Tras el arrebato de empatía, llega el momento de reclamar a Pedro Sánchez que aclare el futuro inmediato. El presidente español se dio hasta el lunes para decidir si se va o se queda. Vaya por delante que la suciedad que rodea todo en la política española no se iría con él. La huella ecológica del aire irrespirable que ha creado la derecha deja marca más allá del líder del PSOE. Muerto el perrosanxe, no se acaba la rabia –como no se acabó la corrupción tras la marcha de Aznar o Rajoy– porque los rabiosos han llenado la calle de la espuma que siguen lanzando por la boca.
Yo no sé si Begoña Gómez es una trilera o una santa. Me encantará que se clarifique pero no le haré los coros a la morbosa e interesada lapidación pública de su persona como medio de tumbar al presidente. Otra cosa es que al presidente sí le exija que eso que llaman sentido de Estado le anime a cerrar cuanto antes este capítulo, que creo que no está gestionando con la debida corrección.

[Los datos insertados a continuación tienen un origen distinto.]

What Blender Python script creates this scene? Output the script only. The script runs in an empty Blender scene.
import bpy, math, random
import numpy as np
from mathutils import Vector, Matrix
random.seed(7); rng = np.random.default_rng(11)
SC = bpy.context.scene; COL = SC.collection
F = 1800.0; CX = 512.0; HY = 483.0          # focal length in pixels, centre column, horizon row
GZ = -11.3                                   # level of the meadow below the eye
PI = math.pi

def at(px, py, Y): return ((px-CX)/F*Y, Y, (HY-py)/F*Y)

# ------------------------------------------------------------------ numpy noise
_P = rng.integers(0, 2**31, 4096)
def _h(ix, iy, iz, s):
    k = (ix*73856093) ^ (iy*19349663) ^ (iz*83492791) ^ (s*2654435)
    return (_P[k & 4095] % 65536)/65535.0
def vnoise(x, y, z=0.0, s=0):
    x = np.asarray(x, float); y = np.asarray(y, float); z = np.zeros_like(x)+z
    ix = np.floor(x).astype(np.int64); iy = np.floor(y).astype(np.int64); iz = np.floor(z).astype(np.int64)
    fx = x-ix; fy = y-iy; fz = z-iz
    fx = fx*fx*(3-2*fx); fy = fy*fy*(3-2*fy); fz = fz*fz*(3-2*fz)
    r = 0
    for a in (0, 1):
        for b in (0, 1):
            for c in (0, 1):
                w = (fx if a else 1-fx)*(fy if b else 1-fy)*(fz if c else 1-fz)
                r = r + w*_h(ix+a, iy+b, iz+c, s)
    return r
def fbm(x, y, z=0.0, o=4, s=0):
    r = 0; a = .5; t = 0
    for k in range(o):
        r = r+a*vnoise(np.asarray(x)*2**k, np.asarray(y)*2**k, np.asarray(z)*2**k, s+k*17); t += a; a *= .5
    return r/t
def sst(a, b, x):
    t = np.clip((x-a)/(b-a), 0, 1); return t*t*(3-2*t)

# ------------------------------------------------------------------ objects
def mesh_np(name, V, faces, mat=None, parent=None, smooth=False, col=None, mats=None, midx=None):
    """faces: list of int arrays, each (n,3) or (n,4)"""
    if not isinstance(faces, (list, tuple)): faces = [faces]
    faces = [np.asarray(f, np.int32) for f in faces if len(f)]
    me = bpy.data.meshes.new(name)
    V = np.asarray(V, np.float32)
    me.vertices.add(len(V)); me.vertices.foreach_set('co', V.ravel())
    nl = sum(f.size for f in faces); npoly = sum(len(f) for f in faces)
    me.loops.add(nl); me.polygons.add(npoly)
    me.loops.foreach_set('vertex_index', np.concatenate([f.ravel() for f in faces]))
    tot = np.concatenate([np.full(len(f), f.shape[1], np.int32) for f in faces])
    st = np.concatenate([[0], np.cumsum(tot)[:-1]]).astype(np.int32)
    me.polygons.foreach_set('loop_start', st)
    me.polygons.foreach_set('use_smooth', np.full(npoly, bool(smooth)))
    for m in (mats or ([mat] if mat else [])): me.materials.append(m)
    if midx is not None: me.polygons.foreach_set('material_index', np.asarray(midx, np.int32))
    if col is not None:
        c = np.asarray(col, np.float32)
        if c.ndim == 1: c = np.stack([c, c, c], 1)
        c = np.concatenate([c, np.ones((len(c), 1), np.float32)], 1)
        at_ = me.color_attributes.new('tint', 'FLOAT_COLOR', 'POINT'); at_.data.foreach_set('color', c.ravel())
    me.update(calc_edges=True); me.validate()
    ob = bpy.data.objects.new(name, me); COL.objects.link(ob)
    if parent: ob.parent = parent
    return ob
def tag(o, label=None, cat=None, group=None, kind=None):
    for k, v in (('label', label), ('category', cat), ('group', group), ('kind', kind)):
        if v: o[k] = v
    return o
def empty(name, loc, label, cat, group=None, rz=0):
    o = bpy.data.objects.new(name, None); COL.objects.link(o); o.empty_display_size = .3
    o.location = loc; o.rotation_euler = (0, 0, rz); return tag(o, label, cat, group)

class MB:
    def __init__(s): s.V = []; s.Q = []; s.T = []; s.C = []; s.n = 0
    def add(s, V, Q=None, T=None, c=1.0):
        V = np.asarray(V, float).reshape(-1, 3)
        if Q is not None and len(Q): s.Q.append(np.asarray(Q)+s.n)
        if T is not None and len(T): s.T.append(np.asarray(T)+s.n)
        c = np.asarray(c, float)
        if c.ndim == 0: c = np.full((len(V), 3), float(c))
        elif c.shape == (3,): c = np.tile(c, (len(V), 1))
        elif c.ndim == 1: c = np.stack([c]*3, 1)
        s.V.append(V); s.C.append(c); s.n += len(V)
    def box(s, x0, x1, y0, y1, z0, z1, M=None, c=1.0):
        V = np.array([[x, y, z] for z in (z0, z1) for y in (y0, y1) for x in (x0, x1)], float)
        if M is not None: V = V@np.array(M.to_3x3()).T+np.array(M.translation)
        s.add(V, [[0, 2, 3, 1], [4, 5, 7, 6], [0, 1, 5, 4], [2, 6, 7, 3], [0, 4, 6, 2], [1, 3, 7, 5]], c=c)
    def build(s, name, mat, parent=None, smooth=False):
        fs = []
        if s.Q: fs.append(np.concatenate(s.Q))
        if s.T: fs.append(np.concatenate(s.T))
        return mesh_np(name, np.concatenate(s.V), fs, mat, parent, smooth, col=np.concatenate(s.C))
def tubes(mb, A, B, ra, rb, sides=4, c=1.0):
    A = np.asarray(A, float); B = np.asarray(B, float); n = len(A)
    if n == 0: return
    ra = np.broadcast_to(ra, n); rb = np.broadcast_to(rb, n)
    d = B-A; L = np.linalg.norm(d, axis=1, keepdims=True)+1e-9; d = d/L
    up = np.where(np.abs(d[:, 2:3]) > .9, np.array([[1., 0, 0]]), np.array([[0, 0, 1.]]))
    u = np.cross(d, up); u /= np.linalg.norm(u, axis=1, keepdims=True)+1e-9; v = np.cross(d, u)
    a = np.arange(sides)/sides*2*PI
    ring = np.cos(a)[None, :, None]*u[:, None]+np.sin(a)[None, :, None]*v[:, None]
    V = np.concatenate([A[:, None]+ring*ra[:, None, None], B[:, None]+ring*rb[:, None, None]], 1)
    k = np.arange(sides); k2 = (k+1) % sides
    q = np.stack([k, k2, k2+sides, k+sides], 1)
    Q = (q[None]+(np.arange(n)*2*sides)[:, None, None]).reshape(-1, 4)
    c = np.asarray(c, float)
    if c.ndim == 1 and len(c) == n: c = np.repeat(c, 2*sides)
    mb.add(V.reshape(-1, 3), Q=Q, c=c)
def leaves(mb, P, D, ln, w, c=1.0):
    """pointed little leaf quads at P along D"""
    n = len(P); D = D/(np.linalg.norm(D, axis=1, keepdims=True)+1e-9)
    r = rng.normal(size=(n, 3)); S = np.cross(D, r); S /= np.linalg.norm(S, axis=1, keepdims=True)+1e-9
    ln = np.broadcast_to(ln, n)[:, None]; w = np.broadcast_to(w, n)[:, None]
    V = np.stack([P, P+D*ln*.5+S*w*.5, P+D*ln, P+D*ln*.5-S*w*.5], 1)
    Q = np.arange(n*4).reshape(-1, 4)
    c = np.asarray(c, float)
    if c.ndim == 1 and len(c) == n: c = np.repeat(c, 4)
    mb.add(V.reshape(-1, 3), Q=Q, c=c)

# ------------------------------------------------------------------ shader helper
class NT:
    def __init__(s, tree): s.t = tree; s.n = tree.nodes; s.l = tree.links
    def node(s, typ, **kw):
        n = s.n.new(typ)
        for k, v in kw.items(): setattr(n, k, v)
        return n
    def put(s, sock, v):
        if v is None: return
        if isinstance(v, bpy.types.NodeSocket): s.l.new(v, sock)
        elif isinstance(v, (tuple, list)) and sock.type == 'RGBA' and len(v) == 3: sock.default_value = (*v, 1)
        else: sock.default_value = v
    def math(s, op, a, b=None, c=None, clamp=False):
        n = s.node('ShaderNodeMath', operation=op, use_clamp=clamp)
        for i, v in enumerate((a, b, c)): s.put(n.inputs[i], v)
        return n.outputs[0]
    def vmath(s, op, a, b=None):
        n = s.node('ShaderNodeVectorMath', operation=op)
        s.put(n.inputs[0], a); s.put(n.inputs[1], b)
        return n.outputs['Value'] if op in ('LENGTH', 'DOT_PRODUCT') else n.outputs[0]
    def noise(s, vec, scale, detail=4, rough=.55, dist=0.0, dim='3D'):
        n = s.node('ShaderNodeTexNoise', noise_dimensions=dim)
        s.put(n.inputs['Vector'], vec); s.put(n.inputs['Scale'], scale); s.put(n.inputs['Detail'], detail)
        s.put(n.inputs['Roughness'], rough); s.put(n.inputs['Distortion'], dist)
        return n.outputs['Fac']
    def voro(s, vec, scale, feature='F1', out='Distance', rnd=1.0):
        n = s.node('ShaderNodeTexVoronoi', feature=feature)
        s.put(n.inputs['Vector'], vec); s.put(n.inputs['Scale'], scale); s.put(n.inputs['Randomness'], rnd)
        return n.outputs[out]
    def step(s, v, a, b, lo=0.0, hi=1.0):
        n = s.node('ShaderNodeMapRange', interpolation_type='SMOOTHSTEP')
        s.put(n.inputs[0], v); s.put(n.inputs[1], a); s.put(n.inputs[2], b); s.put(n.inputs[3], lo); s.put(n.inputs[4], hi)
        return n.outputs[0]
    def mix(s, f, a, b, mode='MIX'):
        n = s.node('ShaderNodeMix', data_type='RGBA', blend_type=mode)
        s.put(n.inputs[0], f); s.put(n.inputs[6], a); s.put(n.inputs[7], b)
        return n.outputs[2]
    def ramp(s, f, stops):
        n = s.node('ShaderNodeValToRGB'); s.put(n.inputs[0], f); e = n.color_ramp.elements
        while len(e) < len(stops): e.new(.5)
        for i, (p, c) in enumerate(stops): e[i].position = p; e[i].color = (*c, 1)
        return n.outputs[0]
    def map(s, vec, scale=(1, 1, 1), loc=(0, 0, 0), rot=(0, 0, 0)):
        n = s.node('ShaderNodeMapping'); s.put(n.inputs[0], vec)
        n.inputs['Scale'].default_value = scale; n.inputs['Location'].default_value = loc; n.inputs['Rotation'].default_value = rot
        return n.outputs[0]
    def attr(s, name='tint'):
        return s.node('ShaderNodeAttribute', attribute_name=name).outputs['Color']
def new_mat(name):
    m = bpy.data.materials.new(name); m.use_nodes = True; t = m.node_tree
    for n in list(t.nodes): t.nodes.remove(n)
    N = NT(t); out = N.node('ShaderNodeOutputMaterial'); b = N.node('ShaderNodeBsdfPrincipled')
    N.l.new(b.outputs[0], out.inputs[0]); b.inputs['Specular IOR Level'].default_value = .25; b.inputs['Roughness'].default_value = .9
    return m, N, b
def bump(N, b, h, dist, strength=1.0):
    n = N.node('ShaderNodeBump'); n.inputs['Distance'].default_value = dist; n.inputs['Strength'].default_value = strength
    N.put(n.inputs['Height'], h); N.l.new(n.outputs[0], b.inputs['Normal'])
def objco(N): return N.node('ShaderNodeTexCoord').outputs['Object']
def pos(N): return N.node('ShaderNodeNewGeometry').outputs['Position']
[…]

Es comprensible el impacto personal y humano de todo el asunto. Que tuviera el impulso de sincerarse ante la ciudadanía con una carta. Pero también creo que alguien, a su alrededor, debió introducir un punto de solemnidad institucional y no sustituirla por una escenografía de fácil acogida popular. El pasado táctico reciente de sus estrategas está plagado de ejemplos de gestión de la inmediatez sin atender al medio plazo; saltar el próximo obstáculo como principio de una carrera política que si algo ha sido es resiliente y no visceral. Por eso la empatía que señalaba al principio y que también uno es capaz de sentir, no se libra del regusto amargo de esa sospecha que señala que pudiéramos estar ante otro as en la manga.
Sánchez tiene derecho a irse y tiene derecho a quedarse. Si está en irse –y creo que sería el preocupante triunfo de algo que deteriora profundamente la democracia–, debió haber esperado a concluir su meditación en lugar de fijar una pausa dramática de cuatro días. Si está más por quedarse, el mensaje del pasado jueves debió ser, directamente, el de una cuestión de confianza en el Parlamento, con la que ratificar la legitimidad de su mayoría en las nuevas circunstancias. En todo caso, quedan cicatrices.